2010 books
Jan. 26th, 2010 08:20 am
7) Philip K. Dick, Clans of the Alphane Moon, 1964
Chuck Rittersdorf, a CIA robot programmer, plans to kill his ex-wife on a colony of certified maniacs three light years away by means of a simulacrum operated from San Francisco. Assorted aliens get involved (including one of PKD's best known, Lord Running Clam) and another interplanetary war is averted. I've also read the short story 'Shell Game' on which this was based; the novel is a good expansion on the idea of how paranoids could measure their paranoia, and I liked his postulation that a society composed entirely of mentally ill people might function in the same stratified way as a normal human society does.
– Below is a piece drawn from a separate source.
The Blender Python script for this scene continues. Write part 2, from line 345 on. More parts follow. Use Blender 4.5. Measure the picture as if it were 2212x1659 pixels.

Dick threw out an enormous amount of more straightforward (and yes, scientific) thinking to get this book to make its own kind of bizarre, manic sense, and several scenes such as the shoot-out between husband and wife felt completely overdone, but as usual with PKD we have to dig beneath a couple of layers of erratic nonsense to get at the nub of his ideas. What works best here is how Rittersdorf is forced to second guess himself when plans for a TV comedy script he is asked to write somehow match his plans for the murder, and Dick always did this sort of double-take on reality very well. I get the feeling he wrote this as a comedy although it rarely worked as such for me (perhaps it's that nonsense that's meant to generate the laughs, because some people still find Clans incredibly funny), plus, like the majority of his writing it would be another complete failure of the Bechdel Test. Like I say, even today we forgive PKD a great amount for him to remain in print in the UK, and probably only Heinlein has fared less well in that respect.